- _Short exercise_
Line by line, reproduce exactly the beginning of the listing below, ending with the line that contains "forest_floor, suburb_m, grass_dry]))" and adding nothing.

[Records supplied start]

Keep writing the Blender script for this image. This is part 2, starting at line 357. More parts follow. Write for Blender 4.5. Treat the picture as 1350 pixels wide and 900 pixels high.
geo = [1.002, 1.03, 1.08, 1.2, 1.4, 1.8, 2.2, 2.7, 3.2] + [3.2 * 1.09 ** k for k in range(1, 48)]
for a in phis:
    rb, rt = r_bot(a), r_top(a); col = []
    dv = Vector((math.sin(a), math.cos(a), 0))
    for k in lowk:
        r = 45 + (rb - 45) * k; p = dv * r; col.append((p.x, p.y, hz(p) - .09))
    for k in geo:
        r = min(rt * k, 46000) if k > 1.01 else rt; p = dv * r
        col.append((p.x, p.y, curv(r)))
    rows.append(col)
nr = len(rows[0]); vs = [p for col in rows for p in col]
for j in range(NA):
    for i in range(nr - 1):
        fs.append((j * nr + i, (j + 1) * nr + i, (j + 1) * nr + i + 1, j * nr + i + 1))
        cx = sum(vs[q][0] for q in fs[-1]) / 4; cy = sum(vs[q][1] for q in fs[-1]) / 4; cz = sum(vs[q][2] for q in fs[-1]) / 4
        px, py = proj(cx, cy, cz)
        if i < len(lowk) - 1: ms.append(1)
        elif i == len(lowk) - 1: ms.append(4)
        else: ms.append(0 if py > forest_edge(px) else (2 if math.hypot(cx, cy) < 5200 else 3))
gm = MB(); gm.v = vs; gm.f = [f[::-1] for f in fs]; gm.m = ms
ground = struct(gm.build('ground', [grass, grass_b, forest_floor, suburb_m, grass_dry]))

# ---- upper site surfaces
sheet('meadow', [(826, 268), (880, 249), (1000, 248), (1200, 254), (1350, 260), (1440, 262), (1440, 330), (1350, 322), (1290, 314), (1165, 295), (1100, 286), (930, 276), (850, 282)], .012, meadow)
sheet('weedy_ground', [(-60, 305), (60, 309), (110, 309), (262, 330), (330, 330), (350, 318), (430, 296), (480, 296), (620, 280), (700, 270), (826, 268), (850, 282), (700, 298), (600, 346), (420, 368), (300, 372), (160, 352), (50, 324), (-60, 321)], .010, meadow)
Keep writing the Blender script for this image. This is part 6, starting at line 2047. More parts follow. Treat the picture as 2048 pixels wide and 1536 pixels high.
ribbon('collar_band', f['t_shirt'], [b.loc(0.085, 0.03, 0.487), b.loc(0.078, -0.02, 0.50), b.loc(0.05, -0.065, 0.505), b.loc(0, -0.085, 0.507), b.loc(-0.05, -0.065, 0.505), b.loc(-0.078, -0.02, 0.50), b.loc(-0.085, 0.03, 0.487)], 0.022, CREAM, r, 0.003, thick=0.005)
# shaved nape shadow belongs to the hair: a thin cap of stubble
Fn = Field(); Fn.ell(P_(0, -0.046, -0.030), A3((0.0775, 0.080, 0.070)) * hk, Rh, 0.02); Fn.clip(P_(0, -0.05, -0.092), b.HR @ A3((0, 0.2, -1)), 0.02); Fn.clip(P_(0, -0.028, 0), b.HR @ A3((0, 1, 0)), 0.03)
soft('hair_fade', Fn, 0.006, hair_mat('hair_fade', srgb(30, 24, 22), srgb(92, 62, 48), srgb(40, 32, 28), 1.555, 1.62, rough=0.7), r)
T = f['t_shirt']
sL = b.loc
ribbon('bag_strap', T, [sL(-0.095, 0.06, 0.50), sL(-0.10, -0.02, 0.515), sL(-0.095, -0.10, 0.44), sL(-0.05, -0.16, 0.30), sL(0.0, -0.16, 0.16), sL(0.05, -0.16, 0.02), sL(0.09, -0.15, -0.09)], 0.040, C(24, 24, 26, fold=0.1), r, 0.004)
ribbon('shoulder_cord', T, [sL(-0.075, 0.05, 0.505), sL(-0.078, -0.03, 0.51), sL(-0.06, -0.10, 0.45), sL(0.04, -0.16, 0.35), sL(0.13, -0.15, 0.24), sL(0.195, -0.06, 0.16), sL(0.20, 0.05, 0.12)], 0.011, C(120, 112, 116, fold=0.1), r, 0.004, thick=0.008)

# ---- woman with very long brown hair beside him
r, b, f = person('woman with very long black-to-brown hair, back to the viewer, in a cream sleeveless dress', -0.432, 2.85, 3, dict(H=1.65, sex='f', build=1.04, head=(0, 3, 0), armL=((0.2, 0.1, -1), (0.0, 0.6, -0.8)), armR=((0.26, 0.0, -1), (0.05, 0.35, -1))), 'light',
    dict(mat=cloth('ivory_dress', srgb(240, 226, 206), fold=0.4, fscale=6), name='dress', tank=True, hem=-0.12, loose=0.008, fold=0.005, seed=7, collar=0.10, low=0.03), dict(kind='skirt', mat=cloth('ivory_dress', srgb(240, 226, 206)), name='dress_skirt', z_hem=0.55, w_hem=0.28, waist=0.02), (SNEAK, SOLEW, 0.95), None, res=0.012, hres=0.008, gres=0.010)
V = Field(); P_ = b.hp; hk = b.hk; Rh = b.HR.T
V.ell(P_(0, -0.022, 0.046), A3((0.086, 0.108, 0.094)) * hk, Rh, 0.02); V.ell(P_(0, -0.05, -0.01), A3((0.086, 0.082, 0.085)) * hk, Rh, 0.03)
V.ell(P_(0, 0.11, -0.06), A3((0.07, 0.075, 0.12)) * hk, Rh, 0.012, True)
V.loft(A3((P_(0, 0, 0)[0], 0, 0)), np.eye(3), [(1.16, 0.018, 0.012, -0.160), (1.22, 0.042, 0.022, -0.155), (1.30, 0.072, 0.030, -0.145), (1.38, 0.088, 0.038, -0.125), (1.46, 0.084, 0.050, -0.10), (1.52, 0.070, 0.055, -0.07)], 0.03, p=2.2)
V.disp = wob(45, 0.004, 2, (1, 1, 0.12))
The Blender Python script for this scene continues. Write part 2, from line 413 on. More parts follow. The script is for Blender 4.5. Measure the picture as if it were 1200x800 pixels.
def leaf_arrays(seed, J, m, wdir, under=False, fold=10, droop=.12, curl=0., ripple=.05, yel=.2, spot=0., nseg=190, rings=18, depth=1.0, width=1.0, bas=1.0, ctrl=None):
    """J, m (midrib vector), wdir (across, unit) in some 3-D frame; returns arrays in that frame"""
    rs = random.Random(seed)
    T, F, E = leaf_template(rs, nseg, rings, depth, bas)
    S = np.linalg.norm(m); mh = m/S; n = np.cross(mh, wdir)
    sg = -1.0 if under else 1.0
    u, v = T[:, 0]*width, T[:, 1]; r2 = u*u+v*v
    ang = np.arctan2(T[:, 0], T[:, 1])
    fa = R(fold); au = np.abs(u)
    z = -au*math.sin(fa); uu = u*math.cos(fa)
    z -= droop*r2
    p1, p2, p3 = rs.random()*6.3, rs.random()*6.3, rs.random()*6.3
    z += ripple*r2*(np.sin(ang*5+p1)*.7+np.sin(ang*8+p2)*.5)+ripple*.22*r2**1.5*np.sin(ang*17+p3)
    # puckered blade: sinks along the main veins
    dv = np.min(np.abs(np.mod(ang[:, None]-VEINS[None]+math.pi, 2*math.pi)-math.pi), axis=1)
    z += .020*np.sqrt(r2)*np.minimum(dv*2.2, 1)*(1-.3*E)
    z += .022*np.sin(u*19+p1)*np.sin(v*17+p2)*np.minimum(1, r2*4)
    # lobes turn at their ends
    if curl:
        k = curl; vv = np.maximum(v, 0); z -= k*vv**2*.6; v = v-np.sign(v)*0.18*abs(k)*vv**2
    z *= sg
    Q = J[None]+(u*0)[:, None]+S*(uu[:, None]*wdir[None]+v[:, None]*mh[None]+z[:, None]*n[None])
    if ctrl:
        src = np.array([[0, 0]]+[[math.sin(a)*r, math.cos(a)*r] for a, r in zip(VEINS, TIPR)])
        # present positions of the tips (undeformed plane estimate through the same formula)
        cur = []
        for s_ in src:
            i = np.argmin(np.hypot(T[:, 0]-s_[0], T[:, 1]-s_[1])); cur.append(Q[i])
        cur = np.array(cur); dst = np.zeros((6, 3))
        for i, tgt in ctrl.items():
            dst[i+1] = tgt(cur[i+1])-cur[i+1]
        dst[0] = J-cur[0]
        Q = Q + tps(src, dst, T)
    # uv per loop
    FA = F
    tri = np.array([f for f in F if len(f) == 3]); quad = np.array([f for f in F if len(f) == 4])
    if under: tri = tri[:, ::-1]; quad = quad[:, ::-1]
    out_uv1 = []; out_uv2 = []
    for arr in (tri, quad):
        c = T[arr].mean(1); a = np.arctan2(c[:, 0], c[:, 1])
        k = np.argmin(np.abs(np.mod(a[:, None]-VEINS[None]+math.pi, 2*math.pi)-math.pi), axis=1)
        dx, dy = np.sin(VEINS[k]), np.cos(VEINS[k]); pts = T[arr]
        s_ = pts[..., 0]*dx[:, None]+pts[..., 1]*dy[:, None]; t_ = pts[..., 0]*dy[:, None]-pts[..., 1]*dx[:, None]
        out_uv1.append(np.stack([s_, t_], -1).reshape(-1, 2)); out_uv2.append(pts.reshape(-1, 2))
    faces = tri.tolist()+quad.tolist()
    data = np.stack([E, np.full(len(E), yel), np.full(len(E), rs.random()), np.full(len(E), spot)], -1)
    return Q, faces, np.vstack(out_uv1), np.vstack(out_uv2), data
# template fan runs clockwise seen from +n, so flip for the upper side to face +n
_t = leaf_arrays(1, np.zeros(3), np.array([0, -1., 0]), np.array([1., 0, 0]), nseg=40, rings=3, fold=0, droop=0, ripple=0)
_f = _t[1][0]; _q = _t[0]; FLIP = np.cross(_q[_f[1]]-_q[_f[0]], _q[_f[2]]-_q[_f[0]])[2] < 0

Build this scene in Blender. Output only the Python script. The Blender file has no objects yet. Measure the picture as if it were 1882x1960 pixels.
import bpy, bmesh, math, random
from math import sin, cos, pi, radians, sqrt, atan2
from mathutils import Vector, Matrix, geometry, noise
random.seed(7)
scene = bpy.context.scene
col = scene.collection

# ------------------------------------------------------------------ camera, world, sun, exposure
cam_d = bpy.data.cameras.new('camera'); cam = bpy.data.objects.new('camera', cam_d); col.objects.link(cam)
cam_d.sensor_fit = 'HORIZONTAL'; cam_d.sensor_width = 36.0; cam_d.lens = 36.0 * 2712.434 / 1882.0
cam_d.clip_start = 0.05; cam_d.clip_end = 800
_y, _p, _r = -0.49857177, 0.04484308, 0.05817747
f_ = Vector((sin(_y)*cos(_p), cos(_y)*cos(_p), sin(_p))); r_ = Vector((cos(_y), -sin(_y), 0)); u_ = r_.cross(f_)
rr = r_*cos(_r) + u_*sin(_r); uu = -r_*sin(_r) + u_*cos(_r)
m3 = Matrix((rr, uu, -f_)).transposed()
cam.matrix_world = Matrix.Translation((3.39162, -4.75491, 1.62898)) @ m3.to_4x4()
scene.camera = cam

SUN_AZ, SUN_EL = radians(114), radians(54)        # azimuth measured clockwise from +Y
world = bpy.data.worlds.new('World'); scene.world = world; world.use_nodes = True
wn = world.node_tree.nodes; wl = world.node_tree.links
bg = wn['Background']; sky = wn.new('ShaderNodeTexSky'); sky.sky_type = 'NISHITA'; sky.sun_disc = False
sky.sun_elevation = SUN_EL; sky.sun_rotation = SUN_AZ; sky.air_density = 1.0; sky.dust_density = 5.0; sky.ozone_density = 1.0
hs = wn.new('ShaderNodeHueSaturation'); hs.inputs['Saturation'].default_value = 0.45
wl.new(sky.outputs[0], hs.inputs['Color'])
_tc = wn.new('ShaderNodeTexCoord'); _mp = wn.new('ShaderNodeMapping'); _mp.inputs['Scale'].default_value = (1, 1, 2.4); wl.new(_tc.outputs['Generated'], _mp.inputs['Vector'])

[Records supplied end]

- _Task solution_
Keep writing the Blender script for this image. This is part 2, starting at line 357. More parts follow. Write for Blender 4.5. Treat the picture as 1350 pixels wide and 900 pixels high.
geo = [1.002, 1.03, 1.08, 1.2, 1.4, 1.8, 2.2, 2.7, 3.2] + [3.2 * 1.09 ** k for k in range(1, 48)]
for a in phis:
    rb, rt = r_bot(a), r_top(a); col = []
    dv = Vector((math.sin(a), math.cos(a), 0))
    for k in lowk:
        r = 45 + (rb - 45) * k; p = dv * r; col.append((p.x, p.y, hz(p) - .09))
    for k in geo:
        r = min(rt * k, 46000) if k > 1.01 else rt; p = dv * r
        col.append((p.x, p.y, curv(r)))
    rows.append(col)
nr = len(rows[0]); vs = [p for col in rows for p in col]
for j in range(NA):
    for i in range(nr - 1):
        fs.append((j * nr + i, (j + 1) * nr + i, (j + 1) * nr + i + 1, j * nr + i + 1))
        cx = sum(vs[q][0] for q in fs[-1]) / 4; cy = sum(vs[q][1] for q in fs[-1]) / 4; cz = sum(vs[q][2] for q in fs[-1]) / 4
        px, py = proj(cx, cy, cz)
        if i < len(lowk) - 1: ms.append(1)
        elif i == len(lowk) - 1: ms.append(4)
        else: ms.append(0 if py > forest_edge(px) else (2 if math.hypot(cx, cy) < 5200 else 3))
gm = MB(); gm.v = vs; gm.f = [f[::-1] for f in fs]; gm.m = ms
ground = struct(gm.build('ground', [grass, grass_b, forest_floor, suburb_m, grass_dry]))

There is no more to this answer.